## YOUR TASK
Quote exactly the lines spanning from the top of the data below to the line that contains "use(TAPS['bar'], (x, y, z), 'thin", including both.
:: RECORDED INFORMATION
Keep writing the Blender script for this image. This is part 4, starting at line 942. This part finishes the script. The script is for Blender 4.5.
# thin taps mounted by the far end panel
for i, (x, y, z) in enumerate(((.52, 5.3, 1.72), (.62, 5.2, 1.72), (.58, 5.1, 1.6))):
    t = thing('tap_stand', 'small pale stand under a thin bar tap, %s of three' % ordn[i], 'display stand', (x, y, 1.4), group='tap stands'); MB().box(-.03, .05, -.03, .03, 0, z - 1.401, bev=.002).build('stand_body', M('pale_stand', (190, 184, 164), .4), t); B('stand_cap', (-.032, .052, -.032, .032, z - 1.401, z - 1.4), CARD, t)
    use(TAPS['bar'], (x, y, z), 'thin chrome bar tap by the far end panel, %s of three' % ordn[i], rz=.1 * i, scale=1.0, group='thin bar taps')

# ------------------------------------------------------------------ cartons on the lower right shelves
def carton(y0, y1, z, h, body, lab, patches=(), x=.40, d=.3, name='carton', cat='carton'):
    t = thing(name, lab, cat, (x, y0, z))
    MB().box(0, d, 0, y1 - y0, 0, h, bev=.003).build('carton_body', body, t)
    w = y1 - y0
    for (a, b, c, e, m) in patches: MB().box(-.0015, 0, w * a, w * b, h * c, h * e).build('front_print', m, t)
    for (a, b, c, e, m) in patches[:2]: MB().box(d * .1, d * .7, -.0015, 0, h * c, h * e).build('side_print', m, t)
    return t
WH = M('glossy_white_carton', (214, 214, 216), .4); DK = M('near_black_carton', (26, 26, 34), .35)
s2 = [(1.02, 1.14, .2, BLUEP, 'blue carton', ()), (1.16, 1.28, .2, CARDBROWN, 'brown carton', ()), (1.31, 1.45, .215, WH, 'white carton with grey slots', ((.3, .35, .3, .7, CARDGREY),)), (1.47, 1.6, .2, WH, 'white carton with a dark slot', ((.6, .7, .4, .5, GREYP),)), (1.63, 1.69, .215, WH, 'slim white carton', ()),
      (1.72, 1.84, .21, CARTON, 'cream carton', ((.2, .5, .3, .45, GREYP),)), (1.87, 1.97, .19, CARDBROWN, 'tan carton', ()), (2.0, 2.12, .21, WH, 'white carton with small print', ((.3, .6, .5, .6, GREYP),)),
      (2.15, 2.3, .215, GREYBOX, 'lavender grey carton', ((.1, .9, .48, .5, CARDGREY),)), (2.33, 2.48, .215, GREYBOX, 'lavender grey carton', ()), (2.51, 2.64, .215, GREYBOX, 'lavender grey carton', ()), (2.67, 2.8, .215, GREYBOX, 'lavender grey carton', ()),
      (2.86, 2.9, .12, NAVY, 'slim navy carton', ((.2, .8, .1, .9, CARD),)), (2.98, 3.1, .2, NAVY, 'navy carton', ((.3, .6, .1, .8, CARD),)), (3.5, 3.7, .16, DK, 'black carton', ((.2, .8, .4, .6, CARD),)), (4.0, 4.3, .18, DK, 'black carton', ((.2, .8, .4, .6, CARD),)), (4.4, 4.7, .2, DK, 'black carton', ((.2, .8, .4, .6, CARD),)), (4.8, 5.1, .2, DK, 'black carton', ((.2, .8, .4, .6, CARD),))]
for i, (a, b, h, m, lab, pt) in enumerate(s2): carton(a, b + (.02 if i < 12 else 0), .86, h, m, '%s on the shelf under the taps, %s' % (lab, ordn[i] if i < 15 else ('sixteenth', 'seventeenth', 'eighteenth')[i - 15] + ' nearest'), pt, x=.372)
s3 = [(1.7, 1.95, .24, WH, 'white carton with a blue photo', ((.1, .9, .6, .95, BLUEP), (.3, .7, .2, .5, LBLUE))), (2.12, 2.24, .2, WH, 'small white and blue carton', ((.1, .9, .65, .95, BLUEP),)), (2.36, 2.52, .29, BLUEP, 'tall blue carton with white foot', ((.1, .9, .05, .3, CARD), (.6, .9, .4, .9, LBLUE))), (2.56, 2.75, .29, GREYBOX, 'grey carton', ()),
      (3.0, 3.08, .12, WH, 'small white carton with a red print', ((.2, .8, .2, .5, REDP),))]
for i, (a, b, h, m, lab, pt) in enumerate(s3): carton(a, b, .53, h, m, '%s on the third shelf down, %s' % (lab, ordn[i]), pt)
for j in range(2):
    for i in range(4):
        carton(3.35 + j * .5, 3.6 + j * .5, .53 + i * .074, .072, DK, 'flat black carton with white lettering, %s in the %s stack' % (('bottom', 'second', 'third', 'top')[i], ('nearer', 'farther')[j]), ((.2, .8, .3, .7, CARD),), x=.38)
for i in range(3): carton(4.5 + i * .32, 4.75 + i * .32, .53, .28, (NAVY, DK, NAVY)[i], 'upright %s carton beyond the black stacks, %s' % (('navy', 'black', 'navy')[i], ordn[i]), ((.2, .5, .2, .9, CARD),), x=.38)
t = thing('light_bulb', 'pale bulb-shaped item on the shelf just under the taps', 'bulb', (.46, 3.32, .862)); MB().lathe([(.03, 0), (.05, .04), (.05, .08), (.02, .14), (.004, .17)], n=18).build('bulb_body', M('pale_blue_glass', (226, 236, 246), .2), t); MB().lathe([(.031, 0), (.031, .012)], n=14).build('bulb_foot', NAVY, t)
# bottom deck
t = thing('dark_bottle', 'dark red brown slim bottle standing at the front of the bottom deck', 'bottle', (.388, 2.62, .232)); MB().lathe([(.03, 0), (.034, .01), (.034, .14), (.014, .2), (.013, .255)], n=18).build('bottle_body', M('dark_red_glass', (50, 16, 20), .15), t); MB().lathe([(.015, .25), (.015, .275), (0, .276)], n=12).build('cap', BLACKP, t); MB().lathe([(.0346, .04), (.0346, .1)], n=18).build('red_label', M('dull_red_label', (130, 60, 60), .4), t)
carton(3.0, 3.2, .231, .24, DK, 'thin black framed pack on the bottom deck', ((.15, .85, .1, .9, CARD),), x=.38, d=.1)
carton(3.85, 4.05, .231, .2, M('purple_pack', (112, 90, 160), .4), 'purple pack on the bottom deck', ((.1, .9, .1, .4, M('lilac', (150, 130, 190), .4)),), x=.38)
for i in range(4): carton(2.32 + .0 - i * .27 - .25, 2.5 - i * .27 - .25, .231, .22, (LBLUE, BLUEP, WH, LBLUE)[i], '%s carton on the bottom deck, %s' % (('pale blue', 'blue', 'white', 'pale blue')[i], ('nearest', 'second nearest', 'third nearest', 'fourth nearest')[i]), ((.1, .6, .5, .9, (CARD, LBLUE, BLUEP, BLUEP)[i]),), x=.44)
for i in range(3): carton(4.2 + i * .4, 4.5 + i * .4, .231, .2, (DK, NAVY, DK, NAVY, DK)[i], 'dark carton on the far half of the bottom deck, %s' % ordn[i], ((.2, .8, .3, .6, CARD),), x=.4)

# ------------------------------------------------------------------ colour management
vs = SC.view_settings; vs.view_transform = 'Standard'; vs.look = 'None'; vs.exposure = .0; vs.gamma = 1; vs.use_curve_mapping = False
::::
## FULL OUTPUT
Keep writing the Blender script for this image. This is part 4, starting at line 942. This part finishes the script. The script is for Blender 4.5.
# thin taps mounted by the far end panel
for i, (x, y, z) in enumerate(((.52, 5.3, 1.72), (.62, 5.2, 1.72), (.58, 5.1, 1.6))):
    t = thing('tap_stand', 'small pale stand under a thin bar tap, %s of three' % ordn[i], 'display stand', (x, y, 1.4), group='tap stands'); MB().box(-.03, .05, -.03, .03, 0, z - 1.401, bev=.002).build('stand_body', M('pale_stand', (190, 184, 164), .4), t); B('stand_cap', (-.032, .052, -.032, .032, z - 1.401, z - 1.4), CARD, t)
    use(TAPS['bar'], (x, y, z), 'thin chrome bar tap by the far end panel, %s of three' % ordn[i], rz=.1 * i, scale=1.0, group='thin bar taps')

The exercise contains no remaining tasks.